Dimitri Lascaris: At the other end of the debate in those who take the consensus, the scientific consensus, on climate change seriously and who note that there have been a number of instances in which the scientific community has in fact underestimated the rapidity or the severity of climate change, they explain that this is a result, a natural consequence, of the scientific method, which is inherently conservative and cautious. Myself, I often had a little bit of that skepticism of that explanation, but ultimately climate scientists are human beings. They’re political animals. They also have funding needs from government sources, perhaps from the private sector. What do you think accounts for the fact that, on numerous occasions, the scientific community has in fact underestimated to a significant degree the rapidity and the severity of climate change? Is it simply something having to do with the inherently conservative nature of the scientific method, or is there something else going on here, something of a political nature?

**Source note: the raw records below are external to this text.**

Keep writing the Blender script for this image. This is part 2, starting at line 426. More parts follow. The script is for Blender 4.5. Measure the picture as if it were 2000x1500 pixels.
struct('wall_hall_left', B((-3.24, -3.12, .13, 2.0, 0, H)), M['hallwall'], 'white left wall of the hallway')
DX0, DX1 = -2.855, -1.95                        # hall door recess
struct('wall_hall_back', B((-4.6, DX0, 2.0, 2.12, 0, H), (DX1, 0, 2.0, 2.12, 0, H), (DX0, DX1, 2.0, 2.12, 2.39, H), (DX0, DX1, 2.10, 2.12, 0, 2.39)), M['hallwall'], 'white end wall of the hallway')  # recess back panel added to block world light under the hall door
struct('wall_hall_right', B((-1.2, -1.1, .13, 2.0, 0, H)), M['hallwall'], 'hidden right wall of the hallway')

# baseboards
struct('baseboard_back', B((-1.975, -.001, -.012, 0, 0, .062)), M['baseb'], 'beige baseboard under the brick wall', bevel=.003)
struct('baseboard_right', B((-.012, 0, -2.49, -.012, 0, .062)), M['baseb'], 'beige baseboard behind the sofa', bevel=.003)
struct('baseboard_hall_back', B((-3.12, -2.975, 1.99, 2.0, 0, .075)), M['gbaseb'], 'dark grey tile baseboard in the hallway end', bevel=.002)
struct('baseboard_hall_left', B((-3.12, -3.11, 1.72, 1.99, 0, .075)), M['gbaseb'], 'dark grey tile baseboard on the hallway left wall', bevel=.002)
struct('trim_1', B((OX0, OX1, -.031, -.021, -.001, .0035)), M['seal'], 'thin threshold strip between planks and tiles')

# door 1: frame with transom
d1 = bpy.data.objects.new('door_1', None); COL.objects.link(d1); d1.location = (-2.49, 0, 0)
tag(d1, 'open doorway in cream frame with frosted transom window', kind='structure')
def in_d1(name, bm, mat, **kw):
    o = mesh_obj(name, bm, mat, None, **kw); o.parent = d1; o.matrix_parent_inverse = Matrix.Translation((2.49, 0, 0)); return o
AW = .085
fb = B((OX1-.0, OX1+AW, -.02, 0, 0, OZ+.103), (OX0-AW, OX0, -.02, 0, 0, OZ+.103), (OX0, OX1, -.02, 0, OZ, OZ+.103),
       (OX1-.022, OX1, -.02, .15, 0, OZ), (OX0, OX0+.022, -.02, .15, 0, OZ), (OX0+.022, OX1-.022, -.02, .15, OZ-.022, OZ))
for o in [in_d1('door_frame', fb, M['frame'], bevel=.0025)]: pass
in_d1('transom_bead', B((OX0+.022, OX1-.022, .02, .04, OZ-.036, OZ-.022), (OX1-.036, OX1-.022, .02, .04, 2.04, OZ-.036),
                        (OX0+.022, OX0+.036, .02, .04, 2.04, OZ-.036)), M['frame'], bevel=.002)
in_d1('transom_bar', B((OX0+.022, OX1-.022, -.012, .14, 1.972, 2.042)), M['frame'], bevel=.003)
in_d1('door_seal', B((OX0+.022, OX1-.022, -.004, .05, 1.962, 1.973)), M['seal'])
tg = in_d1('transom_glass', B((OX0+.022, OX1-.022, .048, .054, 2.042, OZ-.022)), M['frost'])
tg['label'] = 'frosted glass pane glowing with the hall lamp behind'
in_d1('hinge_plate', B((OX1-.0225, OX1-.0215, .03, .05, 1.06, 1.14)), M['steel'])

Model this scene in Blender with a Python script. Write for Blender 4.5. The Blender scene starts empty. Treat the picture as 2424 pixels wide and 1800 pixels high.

Peter Sinclair: Well, the last thing any scientists wants to do is be regarded as someone who is alarmist or who goes beyond what their data is telling them. It’s much more comfortable for them to low-ball, but in all fairness, we did not understand a lot of things about the physics of ice dynamics even 15 years ago, things that we understand much better now. There are a number of what scientists call positive feedbacks in ice sheets, and let me just explain that. Positive feedback is something that’s good when you get it from your boss. It is not good when you get it from an ice sheet. Just for example, we are seeing … As more and more surface water is flowing on the ice sheet in Greenland, it flows down to the bottom and it lubricates the ice and causes it to flow faster.
We also see cracks opening up around the edges of the ice as there is more and more melt area. In the summer, water is filling these cracks, and the water forces the cracks to become larger and deeper, because water is heavier than ice and exerts what scientists call a hydrofracking force on the ice. That’s just two examples of positive feedbacks that were underappreciated 10 or 15 years ago, but that are really causing a major speed-up in the ice sheet movement. I could probably go through half a dozen more feedbacks like that, and we keep discovering them. Antarctica, because it’s geographically somewhat different than Greenland, has its own set of feedbacks as well.
Dimitri Lascaris: Right. Well, this has been Dimitri Lascaris talking to Peter Sinclair, media director of the Dark Snow Project. Thank you very much for joining us today, Peter. We’ll certainly be following the scientific developments in the field of sea level rise very closely at The Real News.
Peter Sinclair: You bet. Thanks.
Dimitri Lascaris: This is Dimitri Lascaris for The Real News.